Même son de cloche en Guyane, où Mgr Emmanuel Lafont, évêque de Cayenne – qui n’était pas au courant du projet –, se dit favorable au partage des jours fériés chrétiens avec d’autres religions. « Le dialogue interreligieux est plus que nécessaire. Que l’on fasse de la place à nos frères et sœurs, cela va dans le sens de l’Evangile. » Sur cette question, il fustige le « dogmatisme » en France métropolitaine. « J’ai la chance de vivre dans un milieu différent, où ce dogmatisme français nous apparait ahurissant. On se bat pour rien, alors qu’il est possible de vivre ensemble, dans l’acceptation de chacun avec ses différences. »
Il rappelle enfin qu’il existe déjà des jours fériés propres aux DOM, comme le 10 juin en Guyane, où l’on commémore l’abolition de l’esclavage.
Récemment arrivé à Blois, Jean-Pierre Batut ne s’opposerait pas à des modifications du calendrier des jours fériés en France métropolitaine. « Je pense qu’il ne faut pas remplacer une fête chrétienne par un jour férié d’une autre religion, mais en ce qui concerne le lundi de Pâques et de Pentecôte, on peut considérer qu’ils sont disponibles pour être donnés à d’autres religions », suggère-il. « Le calendrier des jours fériés n’est pas une institution divine ! » En revanche, il se dit inquiet par l’extension du travail le dimanche, qui figure aussi dans la loi Macron. «
C’est le triomphe d’une conception laïciste, mercantile et matérialiste de la vie sociale » et « toute la dimension spirituelle de l’homme est évacuée », regrette-il.

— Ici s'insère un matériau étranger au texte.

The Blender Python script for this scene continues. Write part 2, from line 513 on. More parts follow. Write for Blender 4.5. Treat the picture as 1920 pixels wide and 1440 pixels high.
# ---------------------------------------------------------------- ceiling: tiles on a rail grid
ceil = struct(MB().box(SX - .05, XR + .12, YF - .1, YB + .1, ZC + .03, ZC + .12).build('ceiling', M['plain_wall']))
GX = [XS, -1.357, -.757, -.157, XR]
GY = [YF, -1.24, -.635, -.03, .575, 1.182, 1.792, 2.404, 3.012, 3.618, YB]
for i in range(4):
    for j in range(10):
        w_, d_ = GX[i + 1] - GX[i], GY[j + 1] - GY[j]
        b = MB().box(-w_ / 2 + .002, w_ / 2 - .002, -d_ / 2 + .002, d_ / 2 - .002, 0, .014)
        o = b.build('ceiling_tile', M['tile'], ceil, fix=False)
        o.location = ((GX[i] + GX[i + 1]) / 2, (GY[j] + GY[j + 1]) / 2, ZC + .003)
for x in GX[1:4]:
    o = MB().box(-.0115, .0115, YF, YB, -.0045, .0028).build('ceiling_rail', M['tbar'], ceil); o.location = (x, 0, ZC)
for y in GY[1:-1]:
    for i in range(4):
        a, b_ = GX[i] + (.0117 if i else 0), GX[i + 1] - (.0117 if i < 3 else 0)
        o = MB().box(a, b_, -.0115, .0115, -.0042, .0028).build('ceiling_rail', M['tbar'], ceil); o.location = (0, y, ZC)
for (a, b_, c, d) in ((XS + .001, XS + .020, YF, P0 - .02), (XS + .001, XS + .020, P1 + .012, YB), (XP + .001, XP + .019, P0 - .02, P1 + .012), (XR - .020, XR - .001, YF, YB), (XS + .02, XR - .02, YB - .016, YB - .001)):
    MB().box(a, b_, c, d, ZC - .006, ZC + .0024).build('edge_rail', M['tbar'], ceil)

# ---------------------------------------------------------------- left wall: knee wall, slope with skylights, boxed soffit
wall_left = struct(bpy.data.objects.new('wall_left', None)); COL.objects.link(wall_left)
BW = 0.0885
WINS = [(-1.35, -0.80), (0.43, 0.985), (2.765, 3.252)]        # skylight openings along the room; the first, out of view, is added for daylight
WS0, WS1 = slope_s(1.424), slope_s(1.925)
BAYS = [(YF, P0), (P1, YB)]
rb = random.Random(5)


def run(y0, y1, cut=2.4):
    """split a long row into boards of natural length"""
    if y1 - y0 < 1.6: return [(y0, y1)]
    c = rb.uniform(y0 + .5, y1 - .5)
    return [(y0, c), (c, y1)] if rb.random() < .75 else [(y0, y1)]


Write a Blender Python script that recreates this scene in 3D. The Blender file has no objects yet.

Au contraire, « si on introduit d’autres fêtes religieuses dans le calendrier des jours fériés, on consacre la dimension spirituelle de l’homme, en reconnaissant que cette dimension religieuse transcende l’appartenance chrétienne. »
Addendum
Alors que malgré nos demandes nous n’avions pas obtenu de réaction officielle de la part la conférence des évêques de France, Mgr Olivier Ribadeau-Dumas a réagit contre ce qu’il considère être « une attaque forte contre la religion catholique ». « Nous n’avons pas intérêt à ouvrir cette ligne de front qui pourrait être une boîte de Pandore. Il est illusoire en effet de penser que cela resterait cantonné à l’Outre-mer », a-t-il indiqué à l’AFP cité par La Croix. « C’est une mauvaise interprétation de la laïcité » a-il-plaidé, disant n’avoir « entendu ni le Consistoire ni le conseil français du culte musulman demander quoi que ce soit ».
Il a évoqué « une France marquée par la christianisme » et « une histoire qui se vit paisiblement ». Il a aussi fait valoir que « Noël et Pâques ne sont pas fêtés que par les chrétiens : veut-on supprimer un socle commun à la société française ?». « On cherche par des biais divers à réduire la place des religieux, sans concertation », a-t-il déploré. Il y voit une « preuve de plus que nous n’arrivons pas en France à parler avec sérénité de laïcité ».